APPLICATION OF LEGAL STANDARDS
After reviewing the Motion and Opposition in light of the four remaining issues for hearing set forth above, I decline to exclude the August IEP from the evidence at a hearing on the merits. The August IEP undisputably meets the standard for admissibility at a BSEA hearing, as it is the kind of evidence parents and districts commonly rely upon in the conduct of special education matters.
Additionally, the August IEP is reliable as a document and relevant to the issues in this matter. As it is the first IEP to offer P.J. extended school year services, it is highly relevant to the fourth remaining issue. Further, it is premature at this juncture to exclude the August IEP from evidence with regard to the first three remaining issues as the facts and circumstances surrounding the development of the August IEP are disputed and can only be determined at a hearing on the merits.
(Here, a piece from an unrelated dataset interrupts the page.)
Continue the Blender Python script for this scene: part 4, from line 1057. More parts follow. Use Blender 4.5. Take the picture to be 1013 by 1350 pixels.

Both Parties, however, retain the right, at the conclusion of the hearing, to submit arguments as to the weight I should attribute to the August IEP in light of the evidence and testimony presented during the hearing.
ORDER
Parents’ Motion in Limine is DENIED. The August IEP will be admitted into evidence at the hearing on the merits in this matter.
By the Hearing Officer,
/s/ Marguerite M. Mitchell
Marguerite M. Mitchell
Date: October 25, 2024
[1] PJ is a pseudonym used by the Parents in their Hearing Request.
[2] Bd. of Educ. of Yorktown Cent. Sch. Dist. v. C.S., 990 F.3d 152(2nd Cir. 2021).
[3] In Re: Framingham Pub. Sch. BSEA No. 2312178, 30 MSER 65(Decision, Mitchell, 2024).
[4] See Rule VI(D) of the BSEA’s Hearing Rules for Special Education Appeals.
[5] The factual statements set forth are taken as true for purposes of this Ruling only. Additionally, certain factual statements were also included in the Ruling on the District’s Motion to Dismiss and are not repeated herein unless relevant to the underlying Motion. The Parties should refer to the Ruling on the District’s Motion to Dismiss for these additional factual statements.
[6] The specific dates of this IEP are unknown at this time.
[7] This mirrors the provisions in MGL. c. 30A s 11 for admissibility of evidence.